SCDF is calling for proposals to design “intelligent rescue manikins” that mimic human features and responses to crises and can interact with responders so as to simulate realistic training scenarios for emergency responders

Human beings are rarely deployed to act as casualties in paramedic and firefighter training for safety reasons. The dummies currently in use act more as “dead weights”.

Obtained off-the-shelf, these static replicas only “entice common or predictable responses from our SCDF rescuers”, said the SCDF’s tender documents, published on the Government’s e-procurement site GeBIZ last month.
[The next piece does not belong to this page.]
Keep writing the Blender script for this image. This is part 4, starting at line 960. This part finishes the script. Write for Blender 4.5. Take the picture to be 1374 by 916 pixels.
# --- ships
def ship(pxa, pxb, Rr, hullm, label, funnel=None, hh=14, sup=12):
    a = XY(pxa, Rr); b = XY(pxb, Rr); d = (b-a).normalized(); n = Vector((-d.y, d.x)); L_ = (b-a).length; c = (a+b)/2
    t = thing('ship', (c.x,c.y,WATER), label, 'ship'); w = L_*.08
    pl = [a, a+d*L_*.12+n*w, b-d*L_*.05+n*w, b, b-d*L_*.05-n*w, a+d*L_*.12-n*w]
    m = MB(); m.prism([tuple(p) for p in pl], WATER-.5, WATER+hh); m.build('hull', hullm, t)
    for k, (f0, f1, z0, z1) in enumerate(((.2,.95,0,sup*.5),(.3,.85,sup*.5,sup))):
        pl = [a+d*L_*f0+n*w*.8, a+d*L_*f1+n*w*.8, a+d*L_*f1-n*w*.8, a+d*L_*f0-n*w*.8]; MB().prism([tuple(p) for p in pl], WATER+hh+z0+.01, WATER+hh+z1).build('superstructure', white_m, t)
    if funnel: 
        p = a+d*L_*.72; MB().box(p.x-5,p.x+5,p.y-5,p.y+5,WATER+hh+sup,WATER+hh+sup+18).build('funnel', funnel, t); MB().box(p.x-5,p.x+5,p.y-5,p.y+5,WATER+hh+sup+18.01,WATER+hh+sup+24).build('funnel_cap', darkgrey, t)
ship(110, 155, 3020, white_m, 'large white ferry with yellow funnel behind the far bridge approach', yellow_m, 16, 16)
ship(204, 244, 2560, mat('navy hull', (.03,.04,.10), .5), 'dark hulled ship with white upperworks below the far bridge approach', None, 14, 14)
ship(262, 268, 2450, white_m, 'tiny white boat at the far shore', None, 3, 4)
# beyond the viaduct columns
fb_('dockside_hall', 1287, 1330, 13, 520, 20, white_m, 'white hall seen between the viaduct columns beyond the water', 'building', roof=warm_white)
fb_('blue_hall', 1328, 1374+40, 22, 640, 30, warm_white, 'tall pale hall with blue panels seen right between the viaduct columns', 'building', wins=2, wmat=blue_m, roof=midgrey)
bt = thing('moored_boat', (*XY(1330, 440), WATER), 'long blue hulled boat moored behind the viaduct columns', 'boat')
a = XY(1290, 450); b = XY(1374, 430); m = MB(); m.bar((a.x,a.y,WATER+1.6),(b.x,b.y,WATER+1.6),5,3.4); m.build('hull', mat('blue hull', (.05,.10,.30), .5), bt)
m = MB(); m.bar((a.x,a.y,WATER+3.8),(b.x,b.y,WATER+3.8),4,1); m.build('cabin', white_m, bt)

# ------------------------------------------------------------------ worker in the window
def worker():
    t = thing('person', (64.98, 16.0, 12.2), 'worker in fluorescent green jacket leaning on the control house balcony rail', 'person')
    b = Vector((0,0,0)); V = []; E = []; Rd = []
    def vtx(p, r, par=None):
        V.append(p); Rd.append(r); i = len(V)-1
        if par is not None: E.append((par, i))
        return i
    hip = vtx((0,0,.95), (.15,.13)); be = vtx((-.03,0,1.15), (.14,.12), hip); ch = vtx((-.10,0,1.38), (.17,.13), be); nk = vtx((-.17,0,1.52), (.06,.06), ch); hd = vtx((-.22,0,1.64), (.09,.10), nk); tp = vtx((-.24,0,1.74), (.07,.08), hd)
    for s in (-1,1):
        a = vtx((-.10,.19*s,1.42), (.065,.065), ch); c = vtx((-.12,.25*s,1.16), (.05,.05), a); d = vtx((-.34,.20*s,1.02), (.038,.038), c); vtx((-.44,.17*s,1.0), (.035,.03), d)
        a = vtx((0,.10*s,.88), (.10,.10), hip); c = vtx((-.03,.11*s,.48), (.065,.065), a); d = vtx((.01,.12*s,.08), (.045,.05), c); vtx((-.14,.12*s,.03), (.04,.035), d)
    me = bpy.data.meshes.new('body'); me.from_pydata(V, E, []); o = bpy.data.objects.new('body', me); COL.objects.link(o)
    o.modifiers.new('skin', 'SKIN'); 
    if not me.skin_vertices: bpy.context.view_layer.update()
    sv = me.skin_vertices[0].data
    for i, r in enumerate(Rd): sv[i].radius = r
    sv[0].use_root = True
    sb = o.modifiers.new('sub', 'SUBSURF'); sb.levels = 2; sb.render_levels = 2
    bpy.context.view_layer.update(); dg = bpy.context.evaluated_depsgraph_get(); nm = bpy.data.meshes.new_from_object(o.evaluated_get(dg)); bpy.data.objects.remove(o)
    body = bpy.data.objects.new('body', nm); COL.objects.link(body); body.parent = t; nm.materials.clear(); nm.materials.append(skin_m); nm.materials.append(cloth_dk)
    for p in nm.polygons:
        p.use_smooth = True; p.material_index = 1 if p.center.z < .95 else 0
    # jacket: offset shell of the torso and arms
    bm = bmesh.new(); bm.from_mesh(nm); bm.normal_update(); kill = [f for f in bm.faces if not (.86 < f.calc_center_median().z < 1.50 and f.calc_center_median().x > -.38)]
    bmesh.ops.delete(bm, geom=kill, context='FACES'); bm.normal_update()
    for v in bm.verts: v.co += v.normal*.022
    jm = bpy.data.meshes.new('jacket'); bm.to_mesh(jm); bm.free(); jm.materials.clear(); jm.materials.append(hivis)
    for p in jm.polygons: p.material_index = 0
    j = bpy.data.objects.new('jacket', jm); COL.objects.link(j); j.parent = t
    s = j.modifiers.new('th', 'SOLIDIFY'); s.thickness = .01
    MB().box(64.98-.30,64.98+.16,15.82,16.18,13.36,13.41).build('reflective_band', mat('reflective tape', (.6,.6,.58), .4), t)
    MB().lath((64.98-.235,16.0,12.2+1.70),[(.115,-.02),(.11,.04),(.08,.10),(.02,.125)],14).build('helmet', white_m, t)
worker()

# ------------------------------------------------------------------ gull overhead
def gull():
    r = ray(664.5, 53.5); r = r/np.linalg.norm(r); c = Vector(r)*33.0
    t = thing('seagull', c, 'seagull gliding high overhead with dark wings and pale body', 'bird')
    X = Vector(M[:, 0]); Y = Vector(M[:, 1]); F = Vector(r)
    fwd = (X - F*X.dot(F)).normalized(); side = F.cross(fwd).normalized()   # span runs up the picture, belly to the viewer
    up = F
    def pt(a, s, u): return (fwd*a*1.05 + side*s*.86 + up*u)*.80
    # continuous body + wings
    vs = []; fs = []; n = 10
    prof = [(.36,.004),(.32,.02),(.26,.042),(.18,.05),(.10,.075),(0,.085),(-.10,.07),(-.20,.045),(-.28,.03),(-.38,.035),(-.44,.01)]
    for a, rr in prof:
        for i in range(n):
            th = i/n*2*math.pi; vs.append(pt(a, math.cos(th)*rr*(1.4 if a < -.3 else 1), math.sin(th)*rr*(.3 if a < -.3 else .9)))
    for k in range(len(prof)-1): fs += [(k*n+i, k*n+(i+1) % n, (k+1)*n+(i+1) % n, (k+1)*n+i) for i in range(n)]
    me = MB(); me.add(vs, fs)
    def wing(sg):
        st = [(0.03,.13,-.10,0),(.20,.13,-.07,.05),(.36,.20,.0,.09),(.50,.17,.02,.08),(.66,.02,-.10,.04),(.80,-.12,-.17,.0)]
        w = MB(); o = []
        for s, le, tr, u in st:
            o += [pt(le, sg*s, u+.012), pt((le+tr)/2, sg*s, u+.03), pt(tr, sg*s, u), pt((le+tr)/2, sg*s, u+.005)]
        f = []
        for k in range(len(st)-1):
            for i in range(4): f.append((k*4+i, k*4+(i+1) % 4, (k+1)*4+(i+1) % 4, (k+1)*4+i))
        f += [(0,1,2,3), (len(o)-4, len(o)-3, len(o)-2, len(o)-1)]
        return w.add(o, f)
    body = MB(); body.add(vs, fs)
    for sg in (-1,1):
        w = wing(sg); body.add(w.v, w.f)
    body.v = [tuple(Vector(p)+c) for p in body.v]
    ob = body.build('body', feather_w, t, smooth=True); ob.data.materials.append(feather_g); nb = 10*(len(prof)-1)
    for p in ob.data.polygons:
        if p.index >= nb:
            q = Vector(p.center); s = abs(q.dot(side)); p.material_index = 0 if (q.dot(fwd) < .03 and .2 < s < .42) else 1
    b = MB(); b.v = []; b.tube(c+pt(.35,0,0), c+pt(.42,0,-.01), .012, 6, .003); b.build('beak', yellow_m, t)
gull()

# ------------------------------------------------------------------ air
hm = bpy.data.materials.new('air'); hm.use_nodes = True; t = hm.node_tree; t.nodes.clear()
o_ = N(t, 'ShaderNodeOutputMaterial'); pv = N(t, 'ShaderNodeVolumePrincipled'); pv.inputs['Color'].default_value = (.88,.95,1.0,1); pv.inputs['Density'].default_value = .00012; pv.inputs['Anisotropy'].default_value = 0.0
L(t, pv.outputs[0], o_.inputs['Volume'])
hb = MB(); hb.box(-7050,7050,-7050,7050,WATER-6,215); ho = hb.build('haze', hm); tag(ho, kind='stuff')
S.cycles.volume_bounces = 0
“There is a lack of interactive features to engage or provide more realistic challenges to our SCDF rescuers … Critical thinking in casualty assessment and management of casualties may be curtailed,” it said.

The “intelligent rescue manikins”, which should be 1.65m tall and weigh 60 to 65kg, must be able to mimic a wide range of injuries, such as bruises, cuts, burns and lacerations, that result from being trapped in smoke-logged or fire-ravaged rooms.

The manikins will need to be abrasion-resistant and waterproof, and their joints will need to be moveable to allow proper practice of response techniques such as the fireman’s lift, putting casualties in a recovery position and applying bandages. The manikins’ limbs should also be detachable to allow attachment of other limbs that replicate special injuries, such as amputation and impalement.

The manikins must also be able to play pre-recorded messages, so that acoustic listening devices can be used to detect them and triangulate their location. This simulates a situation where victims may be trapped under collapsed structures or rubble.

They must also be able to emit body heat so that responders can learn to use thermal imaging cameras, which is used to locate victims in smoke-filled environments.

A countdown timer embedded in the manikin will track if search and rescue operations are executed within stipulated timings. A power supply that can fuel the mankin for four hours on a single charge should be encased within, for portability reasons.

The manikins should also designed such that rescuers can programme their responses and communications remotely using a console that can control at least two manikins.

Prospective suppliers will have up to May 15 to submit applications.

The tender was called under the Public-Private Co-Innovation Partnership, a platform for the Government and local companies to co-develop innovative solutions to meet public needs. While the project is open to all companies, more support will be given to small and medium enterprises based here, if they are awarded the tender.